Вы же постоянно подчеркиваете, что готовить не умеете, считаете это занятием непродуктивным – в этом месте я вам аплодирую и всячески поддерживаю. Но почему тогда именно кафе?
Ну это совершенно коммерческая история, я никогда не скрывала этого. И да, в кризис это приносит деньги – небольшие, но все же. Мне захотелось открыть кафе быстрого питания, где будет все вкусно и по-домашнему: супчики-котлетки. Это наиболее эффективная бизнес-модель в современном ресторанном бизнесе. В сегменте авторской кухни много не заработаешь.
Конечно, я сама там не готовлю и никогда этого не скрывала. Я вообще не люблю обманывать людей – в Инстаграме всегда пишу «рекламная пауза» или «на правах рекламы».
Также, вы вложили деньги в акции «Евросети». Есть ли у вас еще какой-то бизнес?
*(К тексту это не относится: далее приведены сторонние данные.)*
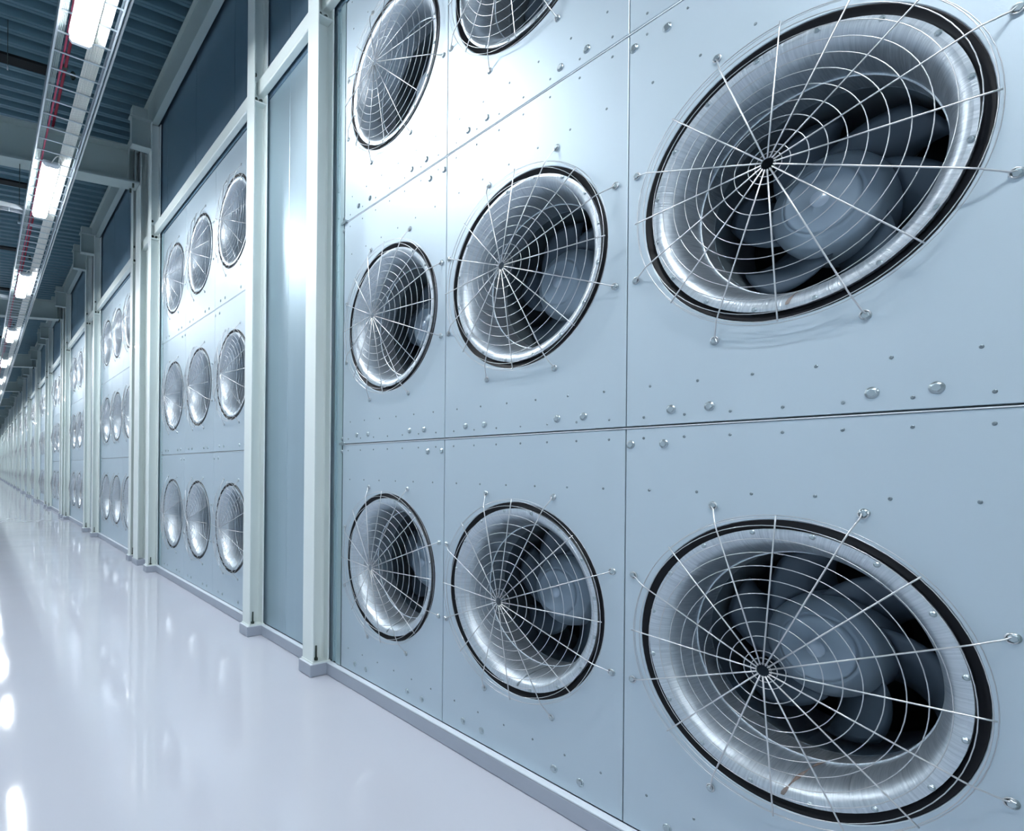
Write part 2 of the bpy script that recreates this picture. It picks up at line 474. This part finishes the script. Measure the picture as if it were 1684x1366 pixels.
# ---------------------------------------------------------------- steelwork
def h_column(wd, dp, h, tf=.011, tw=.008, z0=.094):
    """H section, flanges facing the corridor; local origin near corner at corridor side"""
    mb = MB()
    mb.box(0, tf, 0, wd, z0, h, 0, .002); mb.box(dp-tf, dp, 0, wd, z0, h, 0, .002)
    mb.box(tf, dp-tf, wd/2-tw/2, wd/2+tw/2, z0, h)
    f = .010   # root fillets
    for x, sx in ((tf, 1), (dp-tf, -1)):
        for sy in (-1, 1):
            y = wd/2+sy*tw/2
            mb.add([(x, y, z0), (x+sx*f, y, z0), (x, y+sy*f, z0), (x, y, h), (x+sx*f, y, h), (x, y+sy*f, h)], [(1, 2, 5, 4)])
    return mb
def make_column():
    r = empty('steel_column', (2.095, 3.75, 0))
    h_column(.165, .140, 6.68).build('shaft', M['paint'], r)
    MB().box(-.006, .146, -.006, .171, .094, .106).build('base_plate', M['paint'], r)
    for sy, yy in ((-1, .04), (1, .125)):
        a = MB(); a.tube([(.05, yy, .10), (.05, yy, .215)], .0075, 10)
        a.lathe([(.106, .0001), (.106, .016), (.124, .016), (.124, .0001)], 6, .05, yy, 0, False, 'z')
        a.build('anchor_bolt', M['dark_bolt'], r)
    for sy in (-1, 1):
        y = .0825 + sy*.004
        c = MB()
        ya, yb = (y-.012, y) if sy < 0 else (y, y+.012)
        c.box(.013, .128, ya, yb, 4.965, 5.062, 0, .002)
        c.box(.013, .128, min(ya, y+sy*.075), max(yb, y+sy*.075), 4.953, 4.966, 0, .002)
        c.box(.013, .055, ya, yb, 5.17, 5.27, 0, .002)
        c.build('cleat', M['paint'], r)
        for (bx, bz) in ((.045, 5.01), (.095, 5.01), (.035, 5.235)):
            b = hex_bolt(0, 0, 0, .014, .018); bo = b.build('cleat_bolt', M['dark_bolt'], r)
            bo.location = (bx, ya if sy < 0 else yb, bz); bo.rotation_euler = (0, 0, PI/2*(1 if sy < 0 else -1))
    # stub of the cross beam on the column head
    s = MB()
    zt, zb = 6.70, 6.27
    s.box(-.27, -.002, .078, .086, zb+.01, zt-.012)
    s.box(-.30, -.001, .0, .165, zt-.012, zt, 0, .002)
    s.box(-.27, -.001, .0, .165, zb, zb+.012, 0, .002)
    s.box(-.275, -.262, .02, .145, zb, zt-.012)
    for yy in (.03, .135):
        s.lathe([(zt-.03, .0001), (zt-.03, .014), (zt-.012, .014)], 6, -.285, yy, 0, False, 'z')
    s.build('beam_stub', M['beam'], r)
    MB().box(-.27, -.055, .01, .155, 6.70, 6.84, 0, .004).build('packer_block', M['beam'], r)
    return r
col0 = make_column()
n = 0
for i, cu in enumerate(COLS):
    k = (i-2)//2; o = col0 if abs(cu-3.75) < 1e-6 else copy_tree(col0, (2.095, cu, 0))
    o['category'] = 'column'; o['group'] = 'off-white steel columns of the fan wall'
    if k < 0: o['label'] = 'slim off-white steel column right of the nearest fan bank, ' + ('farther from it' if i == 0 else 'next to it')
    else: o['label'] = 'slim off-white steel column ' + (f'at the far left end of the {BANK[k]}' if i % 2 == 0 else f'at the right end of the {BANK[k+1]}')

def make_main():
    r = empty('main_column', (2.10, MAINS[0], 0))
    h_column(.30, .14, 6.62, .016, .011, .092).build('shaft', M['paint'], r)
    return r
main0 = make_main()
def make_frame_beam():
    mb = MB(); x0, x1 = -3.4, 2.09
    def zb(x): return 6.05+.07*(x-2.05)
    def sl(y0, y1, d0, d1, xa=x0, xb=x1):
        vs = [(x, y, zb(x)+d) for x in (xa, xb) for y in (y0, y1) for d in (d0, d1)]
        mb.add(vs, [(0, 1, 3, 2), (4, 6, 7, 5), (0, 4, 5, 1), (2, 3, 7, 6), (0, 2, 6, 4), (1, 5, 7, 3)])
    sl(0, .30, 0, .024); sl(0, .30, .546, .57); sl(.144, .156, .024, .546)
    sl(.0, .30, .024, .546, 2.02, 2.036)
    sl(.02, .144, .024, .546, 1.93, 1.942)
    return mb
r = empty('roof_beam', (0, MAINS[0], 0))
make_frame_beam().build('beam', M['beam'], r)
for yy in (.05, .25):
    MB().tube([(2.0, yy, 5.985), (2.0, yy, 6.05)], .018, 6).build('bolt', M['dark_bolt'], r)
beam0 = r
for i, mu in enumerate(MAINS):
    a = main0 if i == 0 else copy_tree(main0, (2.10, mu, 0)); b = beam0 if i == 0 else copy_tree(beam0, (0, mu, 0))
    a['category'] = 'column'; a['group'] = 'main columns under the roof beams'
    a['label'] = f'wide off-white main column carrying the {ORD[i]} roof beam from the camera'
    b['category'] = 'beam'; b['group'] = 'roof beams across the corridor'
    b['label'] = f'grey-green steel roof beam crossing the corridor, {ORD[i]} from the camera'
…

Я уже продала эти акции и получила за нее деньги. Там была выгодная схема, когда оставалась одна акция, которая не могла быть куплена ни одним из совладельцев, потому что тогда это изменило бы их долю. Я предложила ее купить, пообещав, что ни одному из совладельцев ее не отдам. Потом я ее выгодно продала и заработала миллион долларов.
Я так поняла, что вы сегодня с интересом наблюдаете за рынком интернет-стартапов и предпочитаете двигаться в этом направлении?
Да, очень. Мне кажется, что за этим большое будущее, и те, кто начнут сейчас, выиграют через десять лет. Но это долгосрочные инвестиции, от них нельзя ждать быстрых денег.
Ксения Собчак — бизнесвумен или журналист?
Журналист. Я не очень «про бизнес». Я скорее менеджер, который может собрать хорошую команду и знает, как сделать что-то модное, острое, нужное. А уже потом, как мне кажется, это само по себе начинает приносить хорошие деньги. Как и моя профессия сейчас приносит мне хорошие деньги. Я всегда хотела иметь материальную свободу, но я всегда продавала то, что люблю, и то, во что верю.
Ваши интервью зачастую построены на том, что вы озвучиваете какие-то свои личные переживания, подталкивающие героя к признанию, которое он, безусловно, не сделал бы, если бы вы не открылись первой. Какое интервью было самым искренним в вашей жизни? Когда человек раскрылся настолько, что хотелось даже остановить его, шепнуть: «ты вредишь себе этими словами, остановись»?